By Saket Suman
Book: Looking for the Nation; Author: Manash Firaq Bhattacharjee; Publisher: Speaking Tiger; Pages: 202; Price: Rs 350
Manash Firaq Bhattacharjee, who earned his doctorate in Political Science from Jawaharlal Nehru University and has been published widely in national and international media, was haunted by a ghost during his childhood. Several decades on, the political theorist has come out with a scholarly offering -- backed by research and reading -- as his act of resistance against the ghost.
The author grew up in a small town in Assam and one of his father's friend, a retired railway employee, was a frequent visitor to their house. For reasons yet incomprehensible to the then young lad, this old man, and his politically sanctioned method, would cast a harrowing shadow on his upbringing.
To put things in perspective, the old man would customarily narrate stories about the violence of Partition, that erupted after India and Pakistan were separated at birth. But his stories "inevitably revolved around Muslims attacking hindu villages," and the resistance strategies that Hindus evolved to ward off the attack.
"I remember one particular incident he narrated, where scores of bricks were stored on the terraces of Hindu households... When the Muslims attacked, the bricks were put to effective use. "We never wondered why he chose to tell a 14-year-old boy and his sister stories that would shake them to the bone," he recalls in "Looking for the Nation: Towards Another Idea of India".
Many years later, Bhattacharjee realised that the telling of such harrowing, sometimes skewed, stories were a part of "a deliberate plan".
"The man, I learnt much later, belonged to a Hindu right-wing organisation. The stories he told us were part of his job. His job was propaganda. This was a politically sanctioned method to arouse and cement communal sentiments," he reflects in the book.
But "his lies and fantasies" have caught on with the author's present and he penned this book, "not looking for a desirable idea of the nation", but in the quest for "the nation with irony, discovering everything that falls short of fraternity and justice".
And how does he do it? Fortunately, Bhattacharjee's offering breaks from the routine books that either blindly critique the functioning of Hindu right wing organisations, or are full of praise for them. His book is neither criticism, nor reflection, if anything, it is an earnest attempt at understanding how our country functions, not in accordance with what is laid down in the Constitution, but in practise in our day-to-day lives.
His arguments are broken down in six chapters, each tracing a particular trajectory that has gone in, or continues to shape, the elusive idea of India.
In the first chapter "The Surplus of Indian Nationalism", his findings suggest that Indian nationalist thought is a product of the anti-colonial movement. In finding the root and evolution of Indian nationalism, he keenly studies the works of Nehru, Tagore, Gandhi, Ambedkar and others, who, through their participation in the freedom movement, gave voice to the sentiments of nationalism.
He explains that Nehru, in his writings, laid down the larger debate of nationalism, and its relation with modernity, culture, identity and history.
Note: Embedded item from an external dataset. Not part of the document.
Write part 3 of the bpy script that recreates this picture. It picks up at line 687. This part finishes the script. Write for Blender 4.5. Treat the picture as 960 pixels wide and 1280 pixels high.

Aurobindo, on the other hand, reflected on the nation as "a grand idea in the shadow of religious differences". The chapter also suggests that Tagore engaged with Gandhi on the question of culture and universalism, while Ambedkar provided a critical perspective on the speculations by nationalist thinkers.
After having laid down the foundation of his research in the first chapter, Bhattacharjee strolls down the "territory without justice". "...Since then (Independence), the stories of betrayal, hatred, and above all, the fetish for territory, haven't come to an end", he notes, before analysing the fate and predicament of the nation's most "beleaguered people" -- the refugees, the Dalits and the minorities.
In the next chapter, he looks at India's Muslims, with the shadow of Partition behind them, and the future ahead. "The discourse of trust and mutual generosity were taken over by suspicion and hatred. Religion and history were treated as contested territories of difference," he writes in charting what has "led to the sacrifice of ethical responsibility".
The remaining chapters focus on "Untouchables"; the institutions of the country, where he finds that bodies are coerced through mechanisms of control; and "Thinking Against Power", the last chapter of the book, throws light on the resistances against nationalism, caste and other embedded patriarchies.
"Looking for the Nation", however, may come across as too heavy for some readers, flooded as it is with analogies, reflections and studies of various thinkers and leaders. This book's merit lies in its structure, and the author succeeds in telling what he set out to do, by dividing the book into six chapters, each focussing on one theme and leading, quite naturally, on to the next.